Palladium-Gold Alloy Nanowire-Structured Interface for Hydrogen Sensing.

Abstract

Understanding how the detailed nanoscale structure governs the interfacial interactions and reactivities is key to the exploration of nanostructured chemical sensors. We describe herein novel findings of an investigation of a palladium-gold alloy nanowire interface for hydrogen sensing. A dielectrophoretic growth pathway was utilized for controllable fabrication of the alloyed nanowires with minimum branching structures on a microelectrode device using controlled ratios of palladium and gold precursors in a two-step mechanism, a nucleation process initiated at a lower alternating current (AC) frequency followed by a growth process at a higher frequency up to 15 MHz. The nanowires showed a reduced branching propensity and highly oriented 1D feature, with the bimetallic composition scaling linearly with the frequency. The nanowires exhibited excellent responses to hydrogen in concentrations as low as 0.5 % by volume.
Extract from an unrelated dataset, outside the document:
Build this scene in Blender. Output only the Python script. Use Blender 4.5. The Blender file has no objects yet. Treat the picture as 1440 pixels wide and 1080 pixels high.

The hydrogen-response characteristic represents an optimized balance of the gold-induced lattice expansion of palladium and hydrogen adsorption-induced phase and stress changes, a new insight into the sensing mechanism of the alloy nanowire. The mechanistic sensing details are also discussed in correlation with the growth mechanism, which provides a new insight into the synergy of the bimetallic composition of the alloy nanowires for the enhanced sensitivity for the detection of hydrogen.